OUTRO OLHAR

Uma taça de saudade


Carlos Araújo
carlos.araú[email protected]


 - ARTE: LUCAS ARAÚJO - ARTE: LUCAS ARAÚJO

O dicionário traduz a palavra saudade com uma descrição que vai ao ponto: "Sentimento melancólico devido ao afastamento de uma pessoa, uma coisa ou um lugar, ou à ausência de experiências prazerosas já vividas."

Todos sentem, sabem o que é e são capazes de identificar a saudade quando ela bate forte, mas nem todos sabem o que fazer para lidar com esse fenômeno da natureza humana. Uns fazem música, como o compositor Peninha. Ele escreveu e cantou que "ter saudade até que é bom / é melhor que caminhar vazio".

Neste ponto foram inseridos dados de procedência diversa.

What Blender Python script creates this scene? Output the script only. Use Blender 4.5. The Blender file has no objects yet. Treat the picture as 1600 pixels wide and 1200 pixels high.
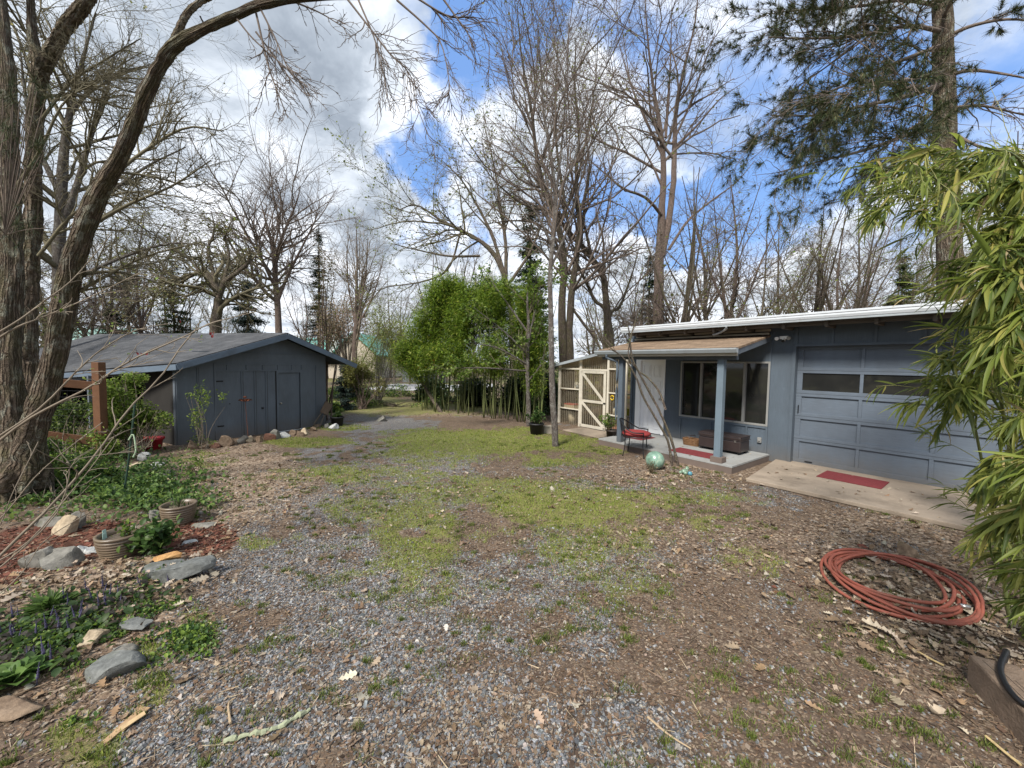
import bpy, math, random
import numpy as np
from mathutils import Vector, Matrix
RNG = np.random.default_rng(7)
random.seed(7)
D = bpy.data
SC = bpy.context.scene
COL = SC.collection
R_ = math.radians

# ---------------------------------------------------------------- camera
EYE = 1.8
FPX = 600.0
PITCH = R_(3.0)
ROLL = R_(0.9)
cam_d = D.cameras.new('camera')
cam_d.sensor_width = 36
cam_d.lens = 36 * FPX / 1600
cam_d.clip_start = 0.05
cam_d.clip_end = 3000
cam = D.objects.new('camera', cam_d)
COL.objects.link(cam)
_f = np.array([0, math.cos(PITCH), -math.sin(PITCH)])
_r = np.array([1., 0, 0])
_u = np.cross(_r, _f)
CR = math.cos(ROLL) * _r + math.sin(ROLL) * _u
CU = -math.sin(ROLL) * _r + math.cos(ROLL) * _u
CF = _f
cam.matrix_world = Matrix(((CR[0], CU[0], -CF[0], 0), (CR[1], CU[1], -CF[1], 0), (CR[2], CU[2], -CF[2], EYE), (0, 0, 0, 1)))
SC.camera = cam
CP = np.array([0, 0, EYE])


def ray(px, py):
    return CF + CR * ((px - 800) / FPX) - CU * ((py - 600) / FPX)


def G(px, py, z=0.0):
    d = ray(px, py)
    return CP + d * ((z - EYE) / d[2])


def W(px, py, Y):
    d = ray(px, py)
    return CP + d * (Y / d[1])


def proj(P):
    v = np.asarray(P) - CP
    w = np.maximum(v @ CF, 1e-3)
    return 800 + FPX * (v @ CR) / w, 600 - FPX * (v @ CU) / w


# ---------------------------------------------------------------- colour management
SC.view_settings.view_transform = 'Standard'
SC.view_settings.look = 'None'
SC.view_settings.gamma = 1
SC.view_settings.use_curve_mapping = False
SC.view_settings.exposure = 1.33
SC.render.engine = 'CYCLES'
SC.cycles.max_bounces = 6
SC.cycles.diffuse_bounces = 3
SC.cycles.glossy_bounces = 2
SC.cycles.transmission_bounces = 3
SC.cycles.transparent_max_bounces = 12
SC.cycles.use_denoising = True


# ---------------------------------------------------------------- node helper
class NT:
    def __init__(self, tree):
        self.t = tree
        self.n = tree.nodes
        self.l = tree.links

    def new(self, typ, ins=None, **kw):
        nd = self.n.new(typ)
        for k, v in kw.items():
            setattr(nd, k, v)
        if ins:
            for k, v in ins.items():
                if isinstance(k, str) and k not in nd.inputs:
                    continue
                s = nd.inputs[k]
                if isinstance(v, bpy.types.NodeSocket):
                    self.l.new(v, s)
                else:
                    s.default_value = v
        return nd

    def math(self, op, a, b=0.0, c=0.0, clamp=False):
        nd = self.n.new('ShaderNodeMath')
        nd.operation = op
        nd.use_clamp = clamp
        for i, v in enumerate((a, b, c)):
            if isinstance(v, bpy.types.NodeSocket):
                self.l.new(v, nd.inputs[i])
            else:
                nd.inputs[i].default_value = v
        return nd.outputs[0]

    def mix(self, f, a, b, mode='MIX'):
        nd = self.n.new('ShaderNodeMix')
        nd.data_type = 'RGBA'
        nd.blend_type = mode
        for i, v in ((0, f), (6, a), (7, b)):
            if isinstance(v, bpy.types.NodeSocket):
                self.l.new(v, nd.inputs[i])
            elif i == 0:
                nd.inputs[0].default_value = v
            else:
                nd.inputs[i].default_value = (*v[:3], 1)
        return nd.outputs[2]

    def ramp(self, f, stops, interp='LINEAR'):
        nd = self.n.new('ShaderNodeValToRGB')
        nd.color_ramp.interpolation = interp
        e = nd.color_ramp.elements
        while len(e) < len(stops):
            e.new(0.5)
        for el, (p, c) in zip(e, stops):
            el.position = p
            if not hasattr(c, '__len__'):
                c = (c, c, c)
            el.color = (*c[:3], 1)
        self.l.new(f, nd.inputs[0])
        return nd.outputs[0]

    def noise(self, vec, scale, detail=4, rough=0.55, dist=0.0, out=0):
        nd = self.new('ShaderNodeTexNoise', {'Scale': scale, 'Detail': detail, 'Roughness': rough, 'Distortion': dist})
        if vec is not None:
            self.l.new(vec, nd.inputs['Vector'])
        return nd.outputs[out]

    def vor(self, vec, scale, feature='F1', out='Distance', rnd=1.0):
        nd = self.n.new('ShaderNodeTexVoronoi')
        nd.feature = feature
        nd.inputs['Scale'].default_value = scale
        nd.inputs['Randomness'].default_value = rnd
        if vec is not None:
            self.l.new(vec, nd.inputs['Vector'])
        return nd.outputs[out]

    def rng(self, v, a, b, c=0.0, d=1.0, smooth=False):
        nd = self.new('ShaderNodeMapRange', {0: v, 1: a, 2: b, 3: c, 4: d})
        nd.interpolation_type = 'SMOOTHSTEP' if smooth else 'LINEAR'
        return nd.outputs[0]

    def mapping(self, vec, scale=(1, 1, 1), rot=(0, 0, 0), loc=(0, 0, 0)):
        nd = self.n.new('ShaderNodeMapping')
        self.l.new(vec, nd.inputs[0])
        nd.inputs['Scale'].default_value = scale
        nd.inputs['Rotation'].default_value = rot
        nd.inputs['Location'].default_value = loc
        return nd.outputs[0]

    def bump(self, h, strength=0.5, dist=0.02, normal=None):
        nd = self.new('ShaderNodeBump', {'Strength': strength, 'Distance': dist, 'Height': h})
        if normal is not None:
            self.l.new(normal, nd.inputs['Normal'])
        return nd.outputs[0]


# ---------------------------------------------------------------- sky and sun
SUN_AZ, SUN_EL = 212.0, 46.0       # azimuth measured clockwise from +Y: behind the left shoulder of the camera
world = D.worlds.new('World')
SC.world = world
world.use_nodes = True
wt = NT(world.node_tree)
world.node_tree.nodes.clear()
tc = wt.n.new('ShaderNodeTexCoord').outputs['Generated']
sky = wt.new('ShaderNodeTexSky', sky_type='NISHITA', sun_disc=False)
sky.sun_elevation = R_(SUN_EL)
sky.sun_rotation = R_(SUN_AZ)
sky.air_density = 1.0
sky.dust_density = 0.6
sky.ozone_density = 2.0
warp = wt.noise(tc, 3.0, 9, 0.62, out=1)
wv = wt.new('ShaderNodeVectorMath', {0: warp, 1: (0.5, 0.5, 0.5)}, operation='SUBTRACT').outputs[0]
wv = wt.new('ShaderNodeVectorMath', {0: wv, 'Scale': 0.55}, operation='SCALE').outputs[0]
wd = wt.new('ShaderNodeVectorMath', {0: tc, 1: wv}, operation='ADD').outputs[0]
wd = wt.new('ShaderNodeVectorMath', {0: wd}, operation='NORMALIZE').outputs[0]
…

Saudade é problema que vai muito além das nossas limitações e é por isso que ela provoca sensação de dor física. Dar conta desse sentimento é quase sempre impossível. Sua dimensão é uma mistura de signos concretos e abstratos, o que dificulta toda ideia de domínio e superação nesse labirinto da memória.

Sem dúvida, a saudade abre um vasto universo que tem tudo a ver com tempo, espaço, lugares, afetos, perdas. É elemento central em desencontros, viagens, guerras. Está presente nas estradas, nas linhas aéreas, no balanço das ondas do mar. Surge nos sentidos: um ruído lembra alguém, um lugar resgata acontecimentos passados, uma silhueta provoca arrepios. Cheiros, gostos, sons, tudo é capaz de levantar a poeira de coisas e criaturas esquecidas.

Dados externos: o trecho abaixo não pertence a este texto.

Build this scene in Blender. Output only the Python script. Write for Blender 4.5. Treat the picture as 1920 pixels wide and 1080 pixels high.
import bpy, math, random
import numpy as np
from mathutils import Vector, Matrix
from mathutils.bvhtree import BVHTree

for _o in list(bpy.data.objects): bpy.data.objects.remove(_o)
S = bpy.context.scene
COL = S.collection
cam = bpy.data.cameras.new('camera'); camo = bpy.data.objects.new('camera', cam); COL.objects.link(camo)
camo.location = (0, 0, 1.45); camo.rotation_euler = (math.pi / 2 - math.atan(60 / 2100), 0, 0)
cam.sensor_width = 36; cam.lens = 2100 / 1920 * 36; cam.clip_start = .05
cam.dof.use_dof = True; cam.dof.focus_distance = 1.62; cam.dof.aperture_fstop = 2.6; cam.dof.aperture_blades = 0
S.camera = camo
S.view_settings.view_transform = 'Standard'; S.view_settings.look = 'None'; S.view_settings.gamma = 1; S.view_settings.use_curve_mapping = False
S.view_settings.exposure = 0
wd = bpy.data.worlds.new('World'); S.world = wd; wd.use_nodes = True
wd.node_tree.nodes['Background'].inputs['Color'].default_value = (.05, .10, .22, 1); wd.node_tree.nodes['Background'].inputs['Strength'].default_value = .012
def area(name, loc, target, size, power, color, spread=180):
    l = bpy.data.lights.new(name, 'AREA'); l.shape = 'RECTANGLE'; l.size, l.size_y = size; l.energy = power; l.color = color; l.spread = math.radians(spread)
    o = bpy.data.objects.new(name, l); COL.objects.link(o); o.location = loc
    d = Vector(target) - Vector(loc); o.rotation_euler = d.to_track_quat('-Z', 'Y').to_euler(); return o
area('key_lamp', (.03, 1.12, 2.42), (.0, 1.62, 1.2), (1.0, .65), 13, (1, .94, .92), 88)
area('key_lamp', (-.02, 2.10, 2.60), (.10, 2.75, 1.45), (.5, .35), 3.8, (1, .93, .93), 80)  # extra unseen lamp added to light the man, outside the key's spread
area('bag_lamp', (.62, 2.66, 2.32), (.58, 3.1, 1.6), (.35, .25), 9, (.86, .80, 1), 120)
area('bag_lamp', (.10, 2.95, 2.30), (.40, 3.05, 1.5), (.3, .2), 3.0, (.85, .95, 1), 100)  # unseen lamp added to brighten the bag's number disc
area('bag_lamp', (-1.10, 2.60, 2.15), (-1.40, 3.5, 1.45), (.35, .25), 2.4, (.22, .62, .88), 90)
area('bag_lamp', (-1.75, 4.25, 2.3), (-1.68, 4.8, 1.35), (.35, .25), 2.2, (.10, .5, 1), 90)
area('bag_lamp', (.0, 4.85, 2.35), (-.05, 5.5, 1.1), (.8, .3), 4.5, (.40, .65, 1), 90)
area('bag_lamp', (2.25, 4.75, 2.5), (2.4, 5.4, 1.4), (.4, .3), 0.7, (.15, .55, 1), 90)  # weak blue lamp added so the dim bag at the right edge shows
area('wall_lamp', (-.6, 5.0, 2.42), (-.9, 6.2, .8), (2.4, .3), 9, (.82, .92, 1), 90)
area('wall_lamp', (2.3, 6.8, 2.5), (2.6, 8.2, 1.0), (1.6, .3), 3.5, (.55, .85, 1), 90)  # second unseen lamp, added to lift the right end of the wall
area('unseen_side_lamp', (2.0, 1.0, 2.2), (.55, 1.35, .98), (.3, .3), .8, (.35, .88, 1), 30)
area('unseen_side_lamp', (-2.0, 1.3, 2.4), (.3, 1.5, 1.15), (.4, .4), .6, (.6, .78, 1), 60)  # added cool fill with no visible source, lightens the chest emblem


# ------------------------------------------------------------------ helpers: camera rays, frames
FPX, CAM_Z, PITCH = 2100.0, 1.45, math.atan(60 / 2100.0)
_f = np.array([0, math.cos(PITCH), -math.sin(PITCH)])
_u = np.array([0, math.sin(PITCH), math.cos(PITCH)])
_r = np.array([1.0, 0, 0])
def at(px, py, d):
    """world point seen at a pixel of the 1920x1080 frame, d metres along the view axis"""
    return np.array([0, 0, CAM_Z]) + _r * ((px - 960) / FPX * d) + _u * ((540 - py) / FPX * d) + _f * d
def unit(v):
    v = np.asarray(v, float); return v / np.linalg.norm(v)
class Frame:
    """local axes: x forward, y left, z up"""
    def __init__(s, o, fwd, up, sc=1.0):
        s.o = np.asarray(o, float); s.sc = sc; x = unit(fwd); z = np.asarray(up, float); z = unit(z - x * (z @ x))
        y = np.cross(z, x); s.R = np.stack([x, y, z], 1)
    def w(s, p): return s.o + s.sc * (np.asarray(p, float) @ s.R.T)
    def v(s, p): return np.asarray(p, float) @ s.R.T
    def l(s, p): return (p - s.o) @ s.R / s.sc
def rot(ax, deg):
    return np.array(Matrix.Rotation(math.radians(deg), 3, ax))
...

Saudade pode ser remediada ou não. Pode ser sentida numa fotografia, num vídeo familiar, numa canção antiga. Pode ganhar o formato de num cartão com dedicatória recebido há muitos anos. O papel amarelecido resiste ao desgaste do fundo das gavetas.

E há a saudade que pode ser resolvida, como a de alguém que vai retornar de uma longa viagem, e a saudade que jamais se dissolve e se torna infinita, como a de alguém que morreu e só deixou um milhão de lembranças.

Por tantos descaminhos, a saudade é tema de obras de arte. "Acho bom eu até combinar / Encontro com a saudade de você", canta Billy Blanco numa de suas canções mais tocantes. E João Gilberto, o gênio da Bossa Nova, não deixa por menos: "Chega de saudade, a realidade é que sem ela / Não há paz, não há beleza, é só tristeza."

Se toda saudade é igual, cada um tem a saudade que consegue carregar para toda a vida. E ela se manifesta com intensidade diferente em cada coração. Isso acontece porque ela pode ser universal, mas variados são os tipos de sensibilidade.

Há quem chore diante de uma recordação ou de uma coisa, concreta ou imaterial, que evoque emoções vividas. Mas também há quem fique indiferente a elas. Enquanto uns são atentos à poesia do amanhecer e do pôr do sol, outros não estão nem aí e há os que se ocupam apenas dos elementos práticos da existência.

Um dia um jovem entregou à namorada uma flor artificial, vermelha e divina como rosa colombiana, e disse que gostaria que ela durasse tempo suficiente para que a garota não o esquecesse jamais. O tempo passou e o cara se foi para lugares ignorados. Só restou a rosa, guardada como recordação numa gaveta do guarda-roupa, entre peças do vestuário que a moça não usa mais.

Um certo pai brincava com o filho numa praça do bairro onde morava. Jogavam bola, corriam, deslizavam no escorregador do barranco de terra em declive. O menino sorria, feliz, como numa representação do infinito. Mas tudo acabou numa segunda-feira de agosto em que o filho morreu. Agora, quando revisita a praça, o pai tem a sensação de ouvir a voz do garoto e a memória reconstitui aquelas brincadeiras como num filme imaginário. É o seu momento de saudade.

A saudade também tem o seu lado histórico, social, filosófico.

Nesses tempos de medo e intolerância, muita gente procura alento para o desencanto curtindo a saudade de épocas notáveis pelas esperanças que depois foram perdidas e jamais recuperadas.

Saudade de Maio de 68, da Tropicália, do Cinema Novo.

Saudade de quanto éramos jovens, audaciosos, criativos; de quando acreditávamos nas utopias; da nossa indignação contra as injustiças; da inocência que nos levava a sonhar com o amor; das noites regadas a poesia e música em botecos escurecidos.

Saudade do tempo em que éramos tudo o que não somos agora.